The write stuff! Lee and her 2023 Bram Stoker Award. Amazingly, it’s her fifth win.

She’s well-known around the world and is soon to have a US documentary crew visit her at her Tauranga home. Rather than a castle fallen into creepy decrepitude or a stone cottage with thorny roses and broken paths, Lee works from a modern, open-plan Welcome Bay home she shares with David. She works in an office which overlooks grazing cows.

Her first idea for a horror thriller came to her in 2010. “I was running through a forest with friends thinking, ‘I wonder what else might be out here?’ I love research and falling into rabbit holes. My brain is like a browser with 50 tabs open.

“My academic background is research, so I always find it fascinating to follow those rabbit holes. I might see a paper or research article that spurs an idea. I’ll see something and ask, ‘What would be the consequence of this technology or this piece of research?'”

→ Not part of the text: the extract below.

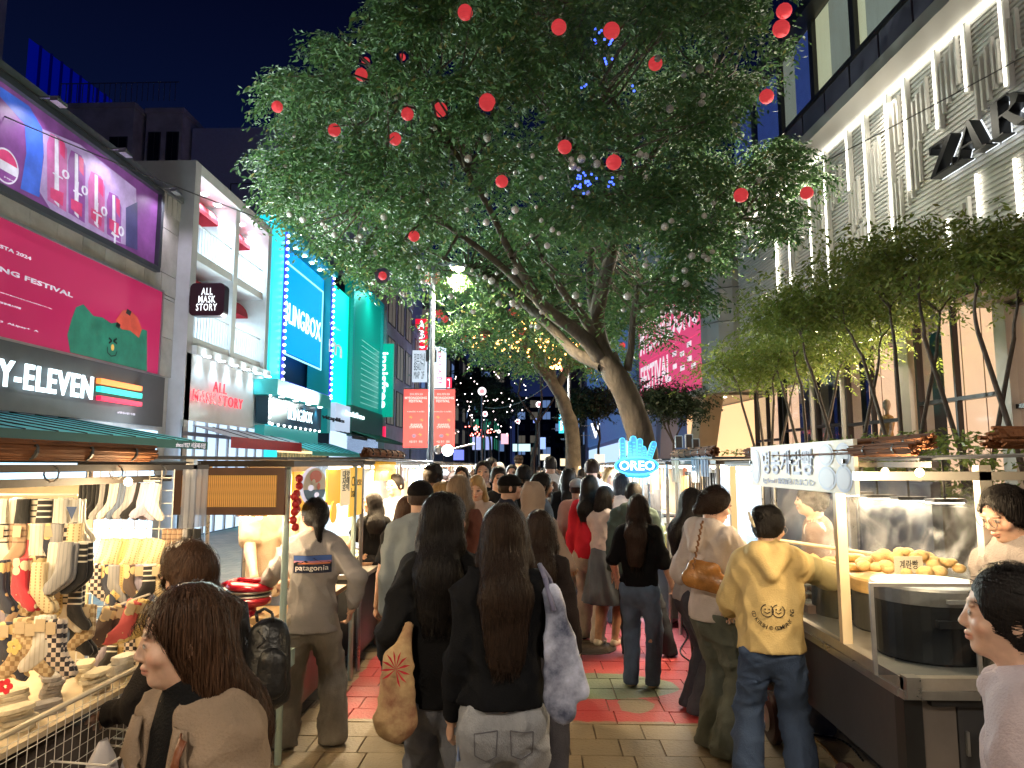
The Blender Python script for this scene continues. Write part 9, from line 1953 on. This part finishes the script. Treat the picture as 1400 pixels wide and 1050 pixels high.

Before she became a writer, Lee was a scientist who lived and worked overseas, including seven years in France, where she was New Zealand’s energy advisor to the Organisation for Economic Co-operation & Development (OECD) for a time. She, David and their two children, Robbie and Céline, also lived in Wisconsin, US, for four years before returning to Aotearoa.

Lee started writing classes and published a romance, but although it received good reviews, it wasn’t the genre for Lee, who found horror took her toward issues that resonated.

Many of her stories take place in rugged New Zealand settings against a backdrop of local culture and myths. They include military thrillers where Taine McKenna, an NZ Defence Force sergeant, faces off against mysterious forces in our national parks. “I would love to see him on screen one day!”

Then there’s The Path of Ra crime thriller noir series co-written with Dan Rabarts, where Asian scientist Penny Yee and her Māori half-brother Matiu solve supernatural crimes.

Lee with her impressive list of titles.

“She’s an Asian scientist, uptight – that’s me – and he is Māori, smouldering – that’s Dan. So there’s one foot in the magical realism of Māori culture and a nod to my Chinese heritage, which is such a beautiful combination. We’re probably one of very few writing duos. I don’t know of any others writing Kiwi fiction like this.

“There is some absolutely amazing work being written by our writers and it is fresh. It has that unique New Zealand perspective, which is so sought after overseas but here, people don’t take it seriously. We’re not seen as real writers.”

But that may be changing. Lee is one of the lead writers on the horror film Grafted that’s filming in Auckland. She sees our film industry as one that can offer inspiration to the literary sector.

“Aotearoa is a centre of excellence for dark and brooding works, and stories of isolation and otherness, and also quirky horror,” she explains. While thefilm industry has understood that, in literature and publishing they haven’t quite got there, yet we have so much to offer.”